YOUR TASK
Print exactly those lines that run from the beginning of the data to the line bearing "[.05, .045, .035], M_shoe, pr)", inclusive.

◇ ◇ ◇ ◇ ◇

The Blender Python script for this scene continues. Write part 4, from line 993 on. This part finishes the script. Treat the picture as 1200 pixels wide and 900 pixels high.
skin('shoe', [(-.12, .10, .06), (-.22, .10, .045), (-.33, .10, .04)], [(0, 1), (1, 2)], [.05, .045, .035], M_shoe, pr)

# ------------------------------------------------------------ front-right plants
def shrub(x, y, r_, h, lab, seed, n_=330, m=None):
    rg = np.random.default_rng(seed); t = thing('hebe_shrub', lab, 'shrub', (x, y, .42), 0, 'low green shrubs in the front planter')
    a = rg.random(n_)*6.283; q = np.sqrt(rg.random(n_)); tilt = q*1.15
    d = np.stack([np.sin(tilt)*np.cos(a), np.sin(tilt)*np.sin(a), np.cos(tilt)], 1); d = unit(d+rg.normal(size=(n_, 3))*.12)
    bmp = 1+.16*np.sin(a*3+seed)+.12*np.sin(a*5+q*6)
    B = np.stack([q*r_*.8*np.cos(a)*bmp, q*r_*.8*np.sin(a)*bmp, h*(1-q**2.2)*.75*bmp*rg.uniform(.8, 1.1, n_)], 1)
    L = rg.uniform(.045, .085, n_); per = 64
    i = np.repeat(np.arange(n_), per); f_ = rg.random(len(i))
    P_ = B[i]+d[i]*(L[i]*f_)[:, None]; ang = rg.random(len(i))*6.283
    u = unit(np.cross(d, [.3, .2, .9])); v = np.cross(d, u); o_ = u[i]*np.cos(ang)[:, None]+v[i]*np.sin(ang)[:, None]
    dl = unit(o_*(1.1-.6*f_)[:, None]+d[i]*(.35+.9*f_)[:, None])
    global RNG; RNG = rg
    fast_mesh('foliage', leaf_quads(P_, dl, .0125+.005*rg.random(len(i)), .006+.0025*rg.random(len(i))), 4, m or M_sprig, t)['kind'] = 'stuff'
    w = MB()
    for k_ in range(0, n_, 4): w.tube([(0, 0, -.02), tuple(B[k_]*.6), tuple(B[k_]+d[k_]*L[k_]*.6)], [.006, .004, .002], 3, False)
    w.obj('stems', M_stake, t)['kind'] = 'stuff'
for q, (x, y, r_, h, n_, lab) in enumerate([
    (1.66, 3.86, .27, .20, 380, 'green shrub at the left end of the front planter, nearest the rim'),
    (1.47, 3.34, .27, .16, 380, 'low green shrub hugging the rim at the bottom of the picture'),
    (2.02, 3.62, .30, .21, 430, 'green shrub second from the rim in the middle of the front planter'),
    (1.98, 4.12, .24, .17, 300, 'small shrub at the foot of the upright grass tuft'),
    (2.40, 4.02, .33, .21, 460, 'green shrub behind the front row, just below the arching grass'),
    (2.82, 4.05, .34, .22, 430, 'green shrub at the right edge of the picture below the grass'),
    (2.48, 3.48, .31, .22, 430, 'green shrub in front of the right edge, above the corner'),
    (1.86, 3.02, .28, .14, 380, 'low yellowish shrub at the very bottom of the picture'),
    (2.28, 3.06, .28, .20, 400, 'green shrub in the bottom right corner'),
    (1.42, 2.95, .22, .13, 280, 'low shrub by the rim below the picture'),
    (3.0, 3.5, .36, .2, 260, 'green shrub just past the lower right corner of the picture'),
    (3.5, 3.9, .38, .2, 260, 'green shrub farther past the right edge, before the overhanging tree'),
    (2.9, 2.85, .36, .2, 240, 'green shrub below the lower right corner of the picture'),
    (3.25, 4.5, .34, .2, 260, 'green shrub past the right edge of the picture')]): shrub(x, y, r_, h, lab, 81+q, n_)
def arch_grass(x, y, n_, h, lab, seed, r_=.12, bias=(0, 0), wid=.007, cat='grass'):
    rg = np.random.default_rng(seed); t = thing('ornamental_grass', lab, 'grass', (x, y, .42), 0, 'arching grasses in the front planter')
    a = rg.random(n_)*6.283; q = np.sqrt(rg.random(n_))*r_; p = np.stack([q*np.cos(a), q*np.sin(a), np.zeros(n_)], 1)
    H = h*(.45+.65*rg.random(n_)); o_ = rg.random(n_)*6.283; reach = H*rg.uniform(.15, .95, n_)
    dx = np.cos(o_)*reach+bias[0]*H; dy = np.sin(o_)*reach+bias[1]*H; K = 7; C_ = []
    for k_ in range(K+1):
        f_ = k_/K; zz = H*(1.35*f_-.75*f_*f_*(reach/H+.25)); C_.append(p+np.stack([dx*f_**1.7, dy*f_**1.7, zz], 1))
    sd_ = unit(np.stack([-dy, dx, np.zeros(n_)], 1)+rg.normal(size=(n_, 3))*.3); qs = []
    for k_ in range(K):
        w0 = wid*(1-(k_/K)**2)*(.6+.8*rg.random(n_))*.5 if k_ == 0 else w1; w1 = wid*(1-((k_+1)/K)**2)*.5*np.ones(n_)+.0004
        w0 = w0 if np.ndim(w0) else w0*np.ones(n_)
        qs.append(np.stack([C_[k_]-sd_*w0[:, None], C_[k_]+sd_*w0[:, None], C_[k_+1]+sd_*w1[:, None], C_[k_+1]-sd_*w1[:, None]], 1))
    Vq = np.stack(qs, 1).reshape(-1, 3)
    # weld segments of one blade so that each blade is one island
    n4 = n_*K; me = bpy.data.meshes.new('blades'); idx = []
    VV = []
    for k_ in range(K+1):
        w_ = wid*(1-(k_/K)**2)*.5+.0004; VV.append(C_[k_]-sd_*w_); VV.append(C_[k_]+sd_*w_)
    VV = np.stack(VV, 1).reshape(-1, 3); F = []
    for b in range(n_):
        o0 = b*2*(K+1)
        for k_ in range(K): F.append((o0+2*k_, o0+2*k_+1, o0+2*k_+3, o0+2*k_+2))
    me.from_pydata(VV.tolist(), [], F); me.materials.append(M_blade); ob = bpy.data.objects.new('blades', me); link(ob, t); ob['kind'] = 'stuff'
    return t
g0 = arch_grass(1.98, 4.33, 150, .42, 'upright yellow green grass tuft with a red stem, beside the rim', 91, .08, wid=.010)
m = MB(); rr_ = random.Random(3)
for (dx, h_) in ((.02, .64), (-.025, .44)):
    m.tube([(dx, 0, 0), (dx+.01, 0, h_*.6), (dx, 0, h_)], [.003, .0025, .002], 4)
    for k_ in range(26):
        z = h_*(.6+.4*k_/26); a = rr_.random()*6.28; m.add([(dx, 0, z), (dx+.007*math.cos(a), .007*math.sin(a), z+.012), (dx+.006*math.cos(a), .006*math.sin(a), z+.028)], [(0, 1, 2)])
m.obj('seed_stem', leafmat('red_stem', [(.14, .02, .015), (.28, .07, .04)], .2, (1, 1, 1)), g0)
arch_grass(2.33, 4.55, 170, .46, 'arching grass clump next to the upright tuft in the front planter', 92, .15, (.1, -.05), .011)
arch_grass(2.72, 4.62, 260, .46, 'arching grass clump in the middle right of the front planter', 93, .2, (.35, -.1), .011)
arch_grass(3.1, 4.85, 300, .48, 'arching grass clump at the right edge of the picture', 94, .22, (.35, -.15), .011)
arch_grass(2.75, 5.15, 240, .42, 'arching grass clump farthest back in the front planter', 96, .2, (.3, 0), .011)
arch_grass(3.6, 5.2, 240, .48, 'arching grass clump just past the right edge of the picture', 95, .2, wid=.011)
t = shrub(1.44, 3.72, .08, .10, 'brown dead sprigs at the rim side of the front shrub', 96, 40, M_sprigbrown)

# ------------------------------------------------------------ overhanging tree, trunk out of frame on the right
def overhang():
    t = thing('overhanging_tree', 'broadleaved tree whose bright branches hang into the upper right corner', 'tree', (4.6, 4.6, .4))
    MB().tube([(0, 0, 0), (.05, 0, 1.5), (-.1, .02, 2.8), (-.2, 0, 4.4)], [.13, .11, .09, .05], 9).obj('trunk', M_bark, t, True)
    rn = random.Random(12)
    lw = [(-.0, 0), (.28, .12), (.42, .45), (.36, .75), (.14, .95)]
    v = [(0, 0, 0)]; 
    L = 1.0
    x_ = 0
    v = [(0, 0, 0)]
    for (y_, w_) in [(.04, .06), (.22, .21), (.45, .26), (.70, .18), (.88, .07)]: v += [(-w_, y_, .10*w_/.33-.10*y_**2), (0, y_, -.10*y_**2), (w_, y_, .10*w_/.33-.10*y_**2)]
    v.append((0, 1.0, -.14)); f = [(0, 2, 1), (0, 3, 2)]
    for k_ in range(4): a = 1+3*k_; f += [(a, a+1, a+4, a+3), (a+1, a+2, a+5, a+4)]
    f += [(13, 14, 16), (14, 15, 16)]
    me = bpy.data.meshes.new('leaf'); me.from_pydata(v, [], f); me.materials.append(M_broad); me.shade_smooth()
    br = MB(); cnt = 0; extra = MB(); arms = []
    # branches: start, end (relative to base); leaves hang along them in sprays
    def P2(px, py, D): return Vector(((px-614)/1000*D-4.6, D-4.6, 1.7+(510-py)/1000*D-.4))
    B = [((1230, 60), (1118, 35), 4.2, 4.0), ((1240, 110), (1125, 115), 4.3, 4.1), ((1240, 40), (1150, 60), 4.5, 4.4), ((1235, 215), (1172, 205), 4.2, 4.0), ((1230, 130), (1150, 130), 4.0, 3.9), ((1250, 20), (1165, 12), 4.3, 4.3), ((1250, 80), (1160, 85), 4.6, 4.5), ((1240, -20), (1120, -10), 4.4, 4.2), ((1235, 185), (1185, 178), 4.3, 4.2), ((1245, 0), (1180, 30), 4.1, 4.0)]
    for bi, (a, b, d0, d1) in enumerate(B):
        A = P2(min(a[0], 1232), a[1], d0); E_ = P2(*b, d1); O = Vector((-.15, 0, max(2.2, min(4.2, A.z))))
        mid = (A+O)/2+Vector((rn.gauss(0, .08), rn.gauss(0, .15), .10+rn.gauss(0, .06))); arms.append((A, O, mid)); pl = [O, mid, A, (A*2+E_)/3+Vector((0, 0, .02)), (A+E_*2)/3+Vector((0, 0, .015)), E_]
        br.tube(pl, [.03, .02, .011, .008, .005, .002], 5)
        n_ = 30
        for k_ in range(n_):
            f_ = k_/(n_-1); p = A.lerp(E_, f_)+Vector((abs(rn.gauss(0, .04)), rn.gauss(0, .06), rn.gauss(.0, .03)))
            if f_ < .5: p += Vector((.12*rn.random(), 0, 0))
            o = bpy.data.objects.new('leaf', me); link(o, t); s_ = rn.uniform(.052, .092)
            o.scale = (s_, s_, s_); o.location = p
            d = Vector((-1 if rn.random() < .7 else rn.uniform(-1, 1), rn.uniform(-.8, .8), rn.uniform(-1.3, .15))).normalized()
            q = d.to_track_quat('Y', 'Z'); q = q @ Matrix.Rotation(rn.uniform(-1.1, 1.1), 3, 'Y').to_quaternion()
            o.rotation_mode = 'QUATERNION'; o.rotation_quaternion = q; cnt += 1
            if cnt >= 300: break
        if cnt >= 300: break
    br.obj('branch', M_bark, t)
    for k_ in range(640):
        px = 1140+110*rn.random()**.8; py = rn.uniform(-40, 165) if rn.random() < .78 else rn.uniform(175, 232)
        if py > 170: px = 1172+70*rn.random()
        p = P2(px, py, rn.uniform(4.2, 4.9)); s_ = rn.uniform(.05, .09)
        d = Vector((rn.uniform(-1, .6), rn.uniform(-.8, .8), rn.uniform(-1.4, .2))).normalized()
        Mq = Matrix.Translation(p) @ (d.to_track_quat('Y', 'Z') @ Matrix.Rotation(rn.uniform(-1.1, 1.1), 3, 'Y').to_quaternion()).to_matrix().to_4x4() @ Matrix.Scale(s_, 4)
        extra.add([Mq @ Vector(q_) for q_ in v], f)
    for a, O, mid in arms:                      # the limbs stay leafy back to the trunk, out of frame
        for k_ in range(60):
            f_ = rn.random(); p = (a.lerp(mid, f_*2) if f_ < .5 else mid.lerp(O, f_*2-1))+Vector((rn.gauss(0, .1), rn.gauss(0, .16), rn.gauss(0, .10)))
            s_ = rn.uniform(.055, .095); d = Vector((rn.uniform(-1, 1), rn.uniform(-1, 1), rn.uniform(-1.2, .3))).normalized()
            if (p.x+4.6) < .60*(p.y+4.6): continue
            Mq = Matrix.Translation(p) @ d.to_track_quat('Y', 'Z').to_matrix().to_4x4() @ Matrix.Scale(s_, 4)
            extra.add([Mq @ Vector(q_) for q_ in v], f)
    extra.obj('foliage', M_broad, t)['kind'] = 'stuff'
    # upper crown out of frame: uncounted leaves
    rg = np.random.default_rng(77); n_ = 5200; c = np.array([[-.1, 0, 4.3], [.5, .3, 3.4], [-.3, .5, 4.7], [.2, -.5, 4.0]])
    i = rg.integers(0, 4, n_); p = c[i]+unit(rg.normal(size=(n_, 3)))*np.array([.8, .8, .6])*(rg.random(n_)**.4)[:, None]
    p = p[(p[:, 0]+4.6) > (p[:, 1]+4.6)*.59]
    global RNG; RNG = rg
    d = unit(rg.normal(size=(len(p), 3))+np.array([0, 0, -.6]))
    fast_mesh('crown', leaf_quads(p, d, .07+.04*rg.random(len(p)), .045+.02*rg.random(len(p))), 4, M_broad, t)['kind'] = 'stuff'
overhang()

◇ ◇ ◇ ◇ ◇

COMPLETED TASK
The Blender Python script for this scene continues. Write part 4, from line 993 on. This part finishes the script. Treat the picture as 1200 pixels wide and 900 pixels high.
skin('shoe', [(-.12, .10, .06), (-.22, .10, .045), (-.33, .10, .04)], [(0, 1), (1, 2)], [.05, .045, .035], M_shoe, pr)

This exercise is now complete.